1426 But the Advocate, the Holy Spirit, whom the Father will send in my name, will teach you all things and will remind you of everything I have said to you.
15 26 ‘When the Advocate comes, whom I will send to you from the Father—the Spirit of truth who goes out from the Father—he will testify about me.
16 13 But when he, the Spirit of truth, comes, he will guide you into all the truth. He will not speak on his own; he will speak only what he hears, and he will tell you what is yet to come. 14 He will glorify me because it is from me that he will receive what he will make known to you. 15 All that belongs to the Father is mine. That is why I said the Spirit will receive from me what he will make known to you.’
These promises will surely remind you of what we have been thinking about so far in our series of sermons about the gifts of the Holy Spirit, the communicating Spirit who inspires prophecies and dreams and visions. When we look closely there is a great deal of overlap between these apparently different activities of the Holy Spirit, the communicating Spirit who works through spiritual gifts and the Holy Spirit who is the paracletos.
Inside every one of us the Holy Spirit is teaching and reminding (14:26), testifying (15:26), guiding into truth (16:13). He will “speak what He hears … tell you what is yet to come … the Spirit will receive from me what he will make known to you.

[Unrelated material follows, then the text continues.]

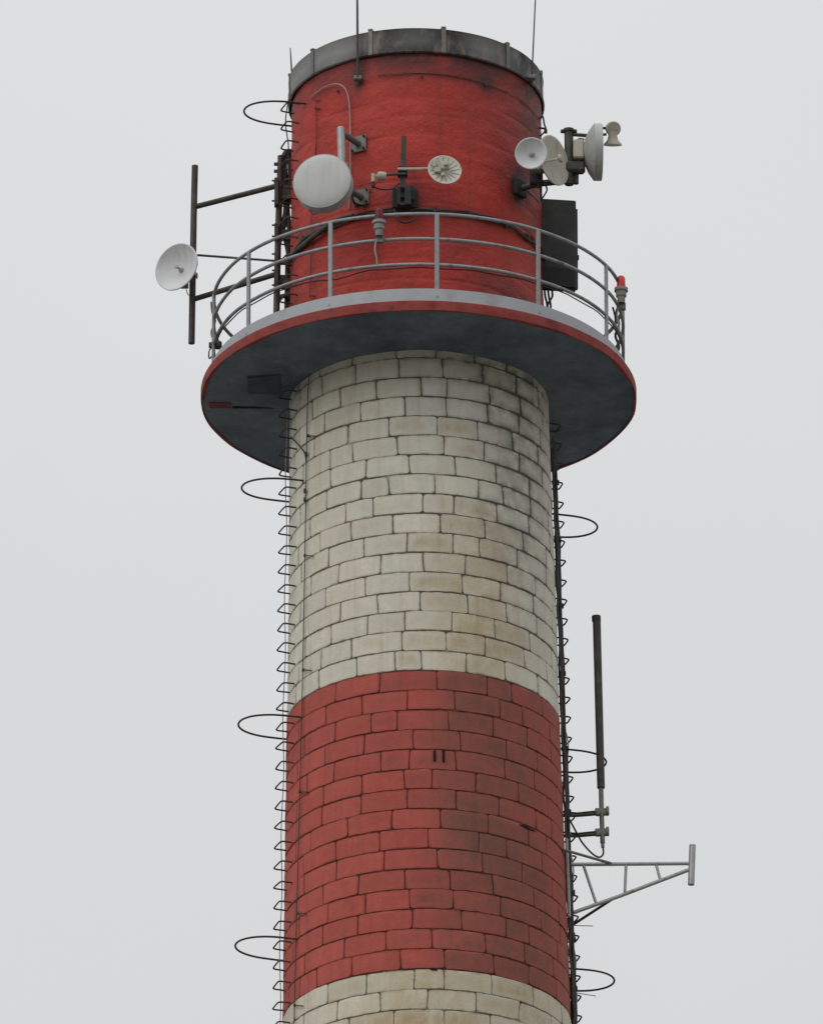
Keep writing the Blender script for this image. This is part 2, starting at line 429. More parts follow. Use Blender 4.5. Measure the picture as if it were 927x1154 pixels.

It is by the work of the Holy Spirit that Christians experience our personal relationship with God – this is our eternal life. This is how Jesus lives in us and remains in us and we remain in him. The Holy Spirit brings the presence of Jesus into the life of every believer. As our Helper, the Holy Spirit helps us to know Jesus better. He helps us to become more like Jesus. Through spiritual gifts the Holy Spirit helps us to serve Jesus in the church and in the world. And he gives us power to be witnesses for Jesus. But in some ways, titles like Helper and Comforter really need a much more vigorous word. Jesus promised his followers that “The Strengthener” would be with them. Somebody has said, “This promise is no lullaby for the fainthearted. It is a blood transfusion for courageous living.” Because through the Holy Spirit the paracletos we have Jesus living inside us!